_Given request_
Check the listing below line by line and report how many lines hold "Blender", with no other words.

_The data_
+++

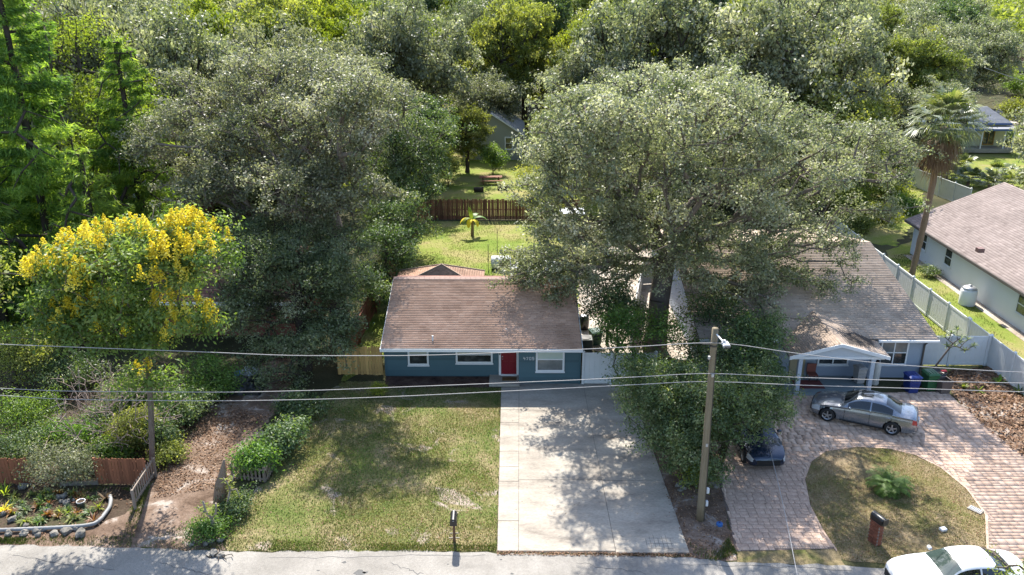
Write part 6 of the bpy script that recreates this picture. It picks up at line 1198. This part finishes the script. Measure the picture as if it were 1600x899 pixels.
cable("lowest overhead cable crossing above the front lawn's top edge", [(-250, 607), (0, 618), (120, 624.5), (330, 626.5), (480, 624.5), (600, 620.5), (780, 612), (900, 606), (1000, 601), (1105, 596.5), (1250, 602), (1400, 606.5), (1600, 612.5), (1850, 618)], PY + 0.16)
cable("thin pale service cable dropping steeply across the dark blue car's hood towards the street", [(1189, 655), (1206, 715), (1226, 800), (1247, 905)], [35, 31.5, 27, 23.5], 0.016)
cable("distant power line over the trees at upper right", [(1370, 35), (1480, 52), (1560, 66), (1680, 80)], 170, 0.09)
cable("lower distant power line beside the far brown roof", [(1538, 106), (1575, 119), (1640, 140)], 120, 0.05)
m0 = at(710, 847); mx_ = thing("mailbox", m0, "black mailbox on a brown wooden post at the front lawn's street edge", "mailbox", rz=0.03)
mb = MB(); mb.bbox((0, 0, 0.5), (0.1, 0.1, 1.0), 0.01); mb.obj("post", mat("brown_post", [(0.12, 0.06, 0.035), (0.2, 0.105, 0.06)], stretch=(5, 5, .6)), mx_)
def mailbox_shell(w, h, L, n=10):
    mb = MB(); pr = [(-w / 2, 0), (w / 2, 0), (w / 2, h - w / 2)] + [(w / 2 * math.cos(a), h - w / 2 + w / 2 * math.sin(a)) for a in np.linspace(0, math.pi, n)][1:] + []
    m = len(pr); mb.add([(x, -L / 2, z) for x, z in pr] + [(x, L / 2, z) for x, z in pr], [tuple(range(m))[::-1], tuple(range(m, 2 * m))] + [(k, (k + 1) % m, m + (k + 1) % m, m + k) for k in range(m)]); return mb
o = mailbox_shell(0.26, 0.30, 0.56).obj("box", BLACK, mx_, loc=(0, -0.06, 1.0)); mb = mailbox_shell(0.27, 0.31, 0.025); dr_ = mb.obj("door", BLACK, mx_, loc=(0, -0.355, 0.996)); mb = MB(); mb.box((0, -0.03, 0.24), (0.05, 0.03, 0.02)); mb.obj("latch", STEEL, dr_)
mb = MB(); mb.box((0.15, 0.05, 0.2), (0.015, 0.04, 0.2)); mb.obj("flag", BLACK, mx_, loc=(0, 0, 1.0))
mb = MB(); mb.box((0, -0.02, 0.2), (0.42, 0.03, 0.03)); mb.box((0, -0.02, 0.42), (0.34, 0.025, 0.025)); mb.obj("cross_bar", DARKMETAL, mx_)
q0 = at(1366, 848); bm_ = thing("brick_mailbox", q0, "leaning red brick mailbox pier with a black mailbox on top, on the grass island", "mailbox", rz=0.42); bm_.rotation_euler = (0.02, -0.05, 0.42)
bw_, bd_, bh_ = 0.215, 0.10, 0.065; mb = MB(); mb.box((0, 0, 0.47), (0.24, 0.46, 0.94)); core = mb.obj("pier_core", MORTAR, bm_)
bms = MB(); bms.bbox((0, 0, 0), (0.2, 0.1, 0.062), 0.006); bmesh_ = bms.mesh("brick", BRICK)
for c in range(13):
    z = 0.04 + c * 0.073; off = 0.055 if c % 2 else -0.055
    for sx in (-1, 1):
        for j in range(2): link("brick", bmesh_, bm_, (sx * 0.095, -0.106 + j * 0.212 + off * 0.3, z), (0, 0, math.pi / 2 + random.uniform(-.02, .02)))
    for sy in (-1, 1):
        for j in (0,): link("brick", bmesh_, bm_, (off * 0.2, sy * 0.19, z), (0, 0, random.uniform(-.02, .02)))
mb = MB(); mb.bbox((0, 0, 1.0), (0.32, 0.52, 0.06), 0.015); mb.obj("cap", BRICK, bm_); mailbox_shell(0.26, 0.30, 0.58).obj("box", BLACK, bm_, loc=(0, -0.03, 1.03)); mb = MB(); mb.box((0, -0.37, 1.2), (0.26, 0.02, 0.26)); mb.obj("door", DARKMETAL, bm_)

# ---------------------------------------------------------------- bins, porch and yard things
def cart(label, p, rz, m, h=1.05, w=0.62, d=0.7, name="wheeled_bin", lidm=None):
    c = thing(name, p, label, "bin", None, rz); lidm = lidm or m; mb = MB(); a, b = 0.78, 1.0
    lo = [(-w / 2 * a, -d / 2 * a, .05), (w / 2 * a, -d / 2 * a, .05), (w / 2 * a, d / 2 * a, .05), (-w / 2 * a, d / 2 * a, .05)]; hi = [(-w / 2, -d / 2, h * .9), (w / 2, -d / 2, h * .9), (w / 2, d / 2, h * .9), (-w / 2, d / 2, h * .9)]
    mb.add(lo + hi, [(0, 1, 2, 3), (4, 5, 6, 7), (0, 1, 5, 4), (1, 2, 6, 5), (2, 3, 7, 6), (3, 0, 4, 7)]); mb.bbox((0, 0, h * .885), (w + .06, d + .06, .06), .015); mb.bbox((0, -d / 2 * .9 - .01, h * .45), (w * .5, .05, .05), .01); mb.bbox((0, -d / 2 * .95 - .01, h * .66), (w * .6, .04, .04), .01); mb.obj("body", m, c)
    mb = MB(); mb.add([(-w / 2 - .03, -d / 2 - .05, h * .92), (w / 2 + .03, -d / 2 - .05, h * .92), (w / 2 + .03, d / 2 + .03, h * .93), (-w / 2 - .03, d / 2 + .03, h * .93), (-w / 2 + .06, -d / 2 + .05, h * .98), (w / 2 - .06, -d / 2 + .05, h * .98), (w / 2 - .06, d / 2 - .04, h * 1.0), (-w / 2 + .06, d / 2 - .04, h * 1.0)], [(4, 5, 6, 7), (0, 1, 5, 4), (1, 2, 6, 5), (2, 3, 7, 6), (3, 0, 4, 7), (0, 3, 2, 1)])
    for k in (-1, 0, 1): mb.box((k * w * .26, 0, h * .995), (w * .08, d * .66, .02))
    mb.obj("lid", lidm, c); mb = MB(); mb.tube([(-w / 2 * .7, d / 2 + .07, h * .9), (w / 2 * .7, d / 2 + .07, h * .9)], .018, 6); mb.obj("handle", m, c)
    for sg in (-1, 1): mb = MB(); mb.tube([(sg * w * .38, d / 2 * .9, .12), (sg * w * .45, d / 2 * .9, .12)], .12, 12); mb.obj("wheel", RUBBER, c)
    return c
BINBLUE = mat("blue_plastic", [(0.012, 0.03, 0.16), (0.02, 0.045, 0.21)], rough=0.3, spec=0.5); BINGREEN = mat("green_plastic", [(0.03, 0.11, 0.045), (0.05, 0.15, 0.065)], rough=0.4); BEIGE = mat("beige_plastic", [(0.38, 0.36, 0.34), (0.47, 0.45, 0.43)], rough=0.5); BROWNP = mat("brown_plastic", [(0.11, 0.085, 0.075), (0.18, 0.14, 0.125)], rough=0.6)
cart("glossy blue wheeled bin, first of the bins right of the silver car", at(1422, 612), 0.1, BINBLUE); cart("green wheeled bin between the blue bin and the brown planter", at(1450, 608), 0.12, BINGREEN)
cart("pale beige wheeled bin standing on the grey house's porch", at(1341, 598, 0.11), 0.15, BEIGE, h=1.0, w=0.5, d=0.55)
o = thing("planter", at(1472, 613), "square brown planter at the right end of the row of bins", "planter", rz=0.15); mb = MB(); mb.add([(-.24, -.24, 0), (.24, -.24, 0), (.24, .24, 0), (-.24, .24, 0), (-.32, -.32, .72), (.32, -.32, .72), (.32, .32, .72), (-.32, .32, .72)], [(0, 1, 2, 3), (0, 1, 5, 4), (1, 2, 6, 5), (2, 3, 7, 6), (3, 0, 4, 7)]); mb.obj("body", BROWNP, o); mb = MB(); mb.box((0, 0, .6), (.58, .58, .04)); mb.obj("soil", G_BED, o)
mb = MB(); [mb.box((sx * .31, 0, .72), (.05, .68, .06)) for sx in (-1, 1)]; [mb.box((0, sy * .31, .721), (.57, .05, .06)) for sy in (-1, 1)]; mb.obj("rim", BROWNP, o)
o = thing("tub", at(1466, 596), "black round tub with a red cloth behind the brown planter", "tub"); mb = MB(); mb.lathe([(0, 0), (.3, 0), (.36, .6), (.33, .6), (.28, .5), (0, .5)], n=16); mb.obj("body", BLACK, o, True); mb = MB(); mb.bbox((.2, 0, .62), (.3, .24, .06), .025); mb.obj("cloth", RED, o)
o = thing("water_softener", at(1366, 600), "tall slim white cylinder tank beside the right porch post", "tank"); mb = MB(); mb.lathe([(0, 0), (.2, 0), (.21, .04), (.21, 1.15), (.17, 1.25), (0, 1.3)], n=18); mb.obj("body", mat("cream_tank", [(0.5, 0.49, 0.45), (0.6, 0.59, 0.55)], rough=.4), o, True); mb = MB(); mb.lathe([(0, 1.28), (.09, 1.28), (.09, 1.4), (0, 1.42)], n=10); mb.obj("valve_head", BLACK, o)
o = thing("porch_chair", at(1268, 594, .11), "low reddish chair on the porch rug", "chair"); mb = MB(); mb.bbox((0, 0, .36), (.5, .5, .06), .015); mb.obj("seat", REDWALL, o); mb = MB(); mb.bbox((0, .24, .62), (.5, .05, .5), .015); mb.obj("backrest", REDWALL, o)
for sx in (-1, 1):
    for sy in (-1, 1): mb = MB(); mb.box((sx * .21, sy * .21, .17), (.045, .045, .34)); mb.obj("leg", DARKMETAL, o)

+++

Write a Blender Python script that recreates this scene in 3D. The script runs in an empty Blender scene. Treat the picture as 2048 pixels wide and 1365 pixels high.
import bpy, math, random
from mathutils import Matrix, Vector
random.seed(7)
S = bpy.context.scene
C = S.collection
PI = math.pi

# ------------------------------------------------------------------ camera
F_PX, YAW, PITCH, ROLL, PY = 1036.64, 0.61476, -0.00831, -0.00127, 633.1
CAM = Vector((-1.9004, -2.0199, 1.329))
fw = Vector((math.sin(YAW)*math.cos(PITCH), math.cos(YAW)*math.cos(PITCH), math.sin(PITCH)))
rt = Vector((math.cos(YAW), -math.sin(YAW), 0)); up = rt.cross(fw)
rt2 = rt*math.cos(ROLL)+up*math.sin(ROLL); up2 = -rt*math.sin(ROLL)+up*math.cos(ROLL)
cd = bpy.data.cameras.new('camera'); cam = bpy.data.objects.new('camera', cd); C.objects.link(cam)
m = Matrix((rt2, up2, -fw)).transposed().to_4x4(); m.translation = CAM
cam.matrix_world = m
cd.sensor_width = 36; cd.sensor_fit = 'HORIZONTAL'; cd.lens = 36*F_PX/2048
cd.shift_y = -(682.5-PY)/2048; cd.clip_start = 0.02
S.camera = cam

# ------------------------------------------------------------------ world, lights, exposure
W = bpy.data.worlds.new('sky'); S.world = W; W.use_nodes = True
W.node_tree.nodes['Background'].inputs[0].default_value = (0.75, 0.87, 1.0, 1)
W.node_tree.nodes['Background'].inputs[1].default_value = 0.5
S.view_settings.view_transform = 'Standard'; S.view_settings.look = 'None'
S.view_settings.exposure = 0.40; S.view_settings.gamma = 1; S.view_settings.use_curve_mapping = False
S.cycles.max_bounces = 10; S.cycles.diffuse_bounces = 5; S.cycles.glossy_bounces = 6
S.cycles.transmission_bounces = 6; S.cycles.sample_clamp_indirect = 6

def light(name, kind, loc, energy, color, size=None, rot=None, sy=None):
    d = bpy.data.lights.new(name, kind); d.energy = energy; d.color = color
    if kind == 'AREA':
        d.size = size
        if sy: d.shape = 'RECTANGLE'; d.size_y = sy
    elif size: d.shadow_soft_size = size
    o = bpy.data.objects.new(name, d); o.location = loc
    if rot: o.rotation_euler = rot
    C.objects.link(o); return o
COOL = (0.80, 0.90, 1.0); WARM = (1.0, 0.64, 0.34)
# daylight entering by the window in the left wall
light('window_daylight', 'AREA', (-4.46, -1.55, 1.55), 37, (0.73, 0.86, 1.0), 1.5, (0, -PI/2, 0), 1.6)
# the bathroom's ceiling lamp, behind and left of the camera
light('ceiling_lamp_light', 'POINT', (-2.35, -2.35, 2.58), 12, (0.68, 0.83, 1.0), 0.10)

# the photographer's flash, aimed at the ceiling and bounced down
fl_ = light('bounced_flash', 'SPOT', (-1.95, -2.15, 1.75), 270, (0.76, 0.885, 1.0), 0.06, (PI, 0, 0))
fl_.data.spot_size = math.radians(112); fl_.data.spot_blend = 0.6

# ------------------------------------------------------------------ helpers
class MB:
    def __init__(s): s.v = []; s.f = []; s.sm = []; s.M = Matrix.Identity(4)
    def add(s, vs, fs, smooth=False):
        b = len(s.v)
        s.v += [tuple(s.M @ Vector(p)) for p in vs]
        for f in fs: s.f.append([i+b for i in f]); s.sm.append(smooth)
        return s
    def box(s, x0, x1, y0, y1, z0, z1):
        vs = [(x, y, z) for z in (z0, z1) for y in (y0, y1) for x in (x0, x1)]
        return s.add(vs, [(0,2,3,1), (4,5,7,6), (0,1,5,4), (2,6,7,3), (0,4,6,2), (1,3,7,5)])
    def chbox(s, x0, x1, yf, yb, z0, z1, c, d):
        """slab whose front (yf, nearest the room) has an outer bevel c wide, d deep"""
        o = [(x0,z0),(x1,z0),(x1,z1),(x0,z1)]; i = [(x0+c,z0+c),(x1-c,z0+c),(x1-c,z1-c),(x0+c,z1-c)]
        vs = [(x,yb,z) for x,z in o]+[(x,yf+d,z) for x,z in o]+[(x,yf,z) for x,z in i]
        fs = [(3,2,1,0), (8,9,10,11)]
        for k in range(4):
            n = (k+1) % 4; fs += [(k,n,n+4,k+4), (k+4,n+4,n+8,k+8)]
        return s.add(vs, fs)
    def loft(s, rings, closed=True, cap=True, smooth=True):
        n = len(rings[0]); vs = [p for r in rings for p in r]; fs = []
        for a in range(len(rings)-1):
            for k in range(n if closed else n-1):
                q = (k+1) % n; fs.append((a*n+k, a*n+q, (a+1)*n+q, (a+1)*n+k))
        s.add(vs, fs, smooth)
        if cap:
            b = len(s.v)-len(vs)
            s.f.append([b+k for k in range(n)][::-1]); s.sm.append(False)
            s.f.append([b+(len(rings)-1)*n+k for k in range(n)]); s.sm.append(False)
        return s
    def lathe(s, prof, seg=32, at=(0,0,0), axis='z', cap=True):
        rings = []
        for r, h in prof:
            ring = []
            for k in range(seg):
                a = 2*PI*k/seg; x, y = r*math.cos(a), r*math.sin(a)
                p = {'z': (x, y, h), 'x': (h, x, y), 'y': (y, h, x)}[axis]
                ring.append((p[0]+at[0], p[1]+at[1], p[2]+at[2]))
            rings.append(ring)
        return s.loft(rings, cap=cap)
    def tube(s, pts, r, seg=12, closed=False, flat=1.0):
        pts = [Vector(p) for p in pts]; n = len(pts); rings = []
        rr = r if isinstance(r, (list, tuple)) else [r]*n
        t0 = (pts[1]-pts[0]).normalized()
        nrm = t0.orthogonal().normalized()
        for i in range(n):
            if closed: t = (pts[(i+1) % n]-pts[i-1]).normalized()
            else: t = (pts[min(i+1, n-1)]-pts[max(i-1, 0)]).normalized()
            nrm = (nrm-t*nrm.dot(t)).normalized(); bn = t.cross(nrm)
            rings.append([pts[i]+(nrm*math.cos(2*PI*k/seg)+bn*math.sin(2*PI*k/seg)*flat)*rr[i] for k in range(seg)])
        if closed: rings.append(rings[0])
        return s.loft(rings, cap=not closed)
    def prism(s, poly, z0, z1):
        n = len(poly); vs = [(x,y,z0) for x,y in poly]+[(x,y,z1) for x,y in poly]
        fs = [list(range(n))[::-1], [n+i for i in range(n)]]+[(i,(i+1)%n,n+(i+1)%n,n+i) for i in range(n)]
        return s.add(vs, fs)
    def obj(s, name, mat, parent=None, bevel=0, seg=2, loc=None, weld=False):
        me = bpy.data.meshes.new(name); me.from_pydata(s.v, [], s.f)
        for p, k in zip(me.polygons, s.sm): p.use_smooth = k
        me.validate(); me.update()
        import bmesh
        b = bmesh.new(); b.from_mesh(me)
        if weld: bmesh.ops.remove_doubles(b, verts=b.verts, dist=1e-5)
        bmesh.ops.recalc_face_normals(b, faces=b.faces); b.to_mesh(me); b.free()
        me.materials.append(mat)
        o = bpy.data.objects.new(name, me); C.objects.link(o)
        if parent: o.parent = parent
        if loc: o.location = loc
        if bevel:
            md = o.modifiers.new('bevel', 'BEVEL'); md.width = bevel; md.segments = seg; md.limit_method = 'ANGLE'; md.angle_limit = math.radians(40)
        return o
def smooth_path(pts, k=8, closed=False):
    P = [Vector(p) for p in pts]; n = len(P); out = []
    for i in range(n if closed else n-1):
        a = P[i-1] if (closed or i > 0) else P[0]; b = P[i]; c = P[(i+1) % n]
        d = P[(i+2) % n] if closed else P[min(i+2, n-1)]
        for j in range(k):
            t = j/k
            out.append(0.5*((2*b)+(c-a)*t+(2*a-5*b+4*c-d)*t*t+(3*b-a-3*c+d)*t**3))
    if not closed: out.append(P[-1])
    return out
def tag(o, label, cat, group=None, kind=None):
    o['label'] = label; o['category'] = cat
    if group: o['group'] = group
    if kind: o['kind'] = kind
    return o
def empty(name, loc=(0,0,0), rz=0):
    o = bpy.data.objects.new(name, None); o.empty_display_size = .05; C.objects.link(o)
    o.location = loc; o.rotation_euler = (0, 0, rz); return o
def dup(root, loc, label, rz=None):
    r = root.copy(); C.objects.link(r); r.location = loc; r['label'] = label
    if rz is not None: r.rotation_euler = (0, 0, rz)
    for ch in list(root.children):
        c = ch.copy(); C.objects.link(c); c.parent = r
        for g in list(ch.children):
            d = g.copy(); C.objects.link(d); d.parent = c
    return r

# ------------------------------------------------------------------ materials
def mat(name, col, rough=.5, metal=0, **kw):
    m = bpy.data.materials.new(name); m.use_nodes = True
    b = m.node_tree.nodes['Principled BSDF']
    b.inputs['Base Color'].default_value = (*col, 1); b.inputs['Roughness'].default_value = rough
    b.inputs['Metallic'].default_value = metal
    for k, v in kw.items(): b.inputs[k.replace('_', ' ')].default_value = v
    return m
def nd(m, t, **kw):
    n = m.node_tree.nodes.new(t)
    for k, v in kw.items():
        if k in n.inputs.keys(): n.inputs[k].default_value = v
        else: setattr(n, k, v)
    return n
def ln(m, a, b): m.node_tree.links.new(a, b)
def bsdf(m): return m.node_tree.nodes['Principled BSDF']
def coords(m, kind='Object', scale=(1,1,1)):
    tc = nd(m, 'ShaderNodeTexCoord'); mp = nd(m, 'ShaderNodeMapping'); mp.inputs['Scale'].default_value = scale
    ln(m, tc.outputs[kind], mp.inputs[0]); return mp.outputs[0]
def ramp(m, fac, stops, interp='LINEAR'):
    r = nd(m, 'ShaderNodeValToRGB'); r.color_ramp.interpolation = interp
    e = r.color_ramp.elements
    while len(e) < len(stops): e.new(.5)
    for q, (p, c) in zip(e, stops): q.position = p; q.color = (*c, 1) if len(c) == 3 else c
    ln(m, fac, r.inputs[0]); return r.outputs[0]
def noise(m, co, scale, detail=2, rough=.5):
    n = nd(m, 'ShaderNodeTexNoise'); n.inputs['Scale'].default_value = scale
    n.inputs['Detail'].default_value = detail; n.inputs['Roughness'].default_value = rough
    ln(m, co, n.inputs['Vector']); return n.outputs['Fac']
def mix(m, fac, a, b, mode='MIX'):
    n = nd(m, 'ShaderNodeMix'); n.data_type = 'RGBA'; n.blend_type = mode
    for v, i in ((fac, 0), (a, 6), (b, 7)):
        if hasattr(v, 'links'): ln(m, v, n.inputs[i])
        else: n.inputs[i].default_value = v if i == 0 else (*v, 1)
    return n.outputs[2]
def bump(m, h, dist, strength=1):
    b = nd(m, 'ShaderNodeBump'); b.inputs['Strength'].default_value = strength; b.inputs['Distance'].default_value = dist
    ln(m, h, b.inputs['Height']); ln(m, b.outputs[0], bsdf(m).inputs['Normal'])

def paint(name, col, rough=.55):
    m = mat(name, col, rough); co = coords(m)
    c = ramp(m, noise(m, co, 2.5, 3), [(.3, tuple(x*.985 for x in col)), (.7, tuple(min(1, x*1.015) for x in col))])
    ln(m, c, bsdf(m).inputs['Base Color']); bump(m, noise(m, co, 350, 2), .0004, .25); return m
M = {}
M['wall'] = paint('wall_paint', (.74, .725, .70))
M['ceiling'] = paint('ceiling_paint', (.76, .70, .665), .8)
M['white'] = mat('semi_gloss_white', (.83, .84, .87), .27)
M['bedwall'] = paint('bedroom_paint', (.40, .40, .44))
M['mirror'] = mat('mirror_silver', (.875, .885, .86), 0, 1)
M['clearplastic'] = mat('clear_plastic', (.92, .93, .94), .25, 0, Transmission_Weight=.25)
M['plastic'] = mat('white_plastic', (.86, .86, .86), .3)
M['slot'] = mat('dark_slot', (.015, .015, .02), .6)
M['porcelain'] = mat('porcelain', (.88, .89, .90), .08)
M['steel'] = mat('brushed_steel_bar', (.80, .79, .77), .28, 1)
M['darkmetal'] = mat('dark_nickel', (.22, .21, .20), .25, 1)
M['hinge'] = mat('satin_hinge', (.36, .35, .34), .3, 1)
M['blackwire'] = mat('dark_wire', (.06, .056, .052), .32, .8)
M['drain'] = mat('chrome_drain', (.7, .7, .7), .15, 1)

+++

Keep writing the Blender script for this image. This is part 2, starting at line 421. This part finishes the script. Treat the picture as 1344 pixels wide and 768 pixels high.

+++

_Expected output_
2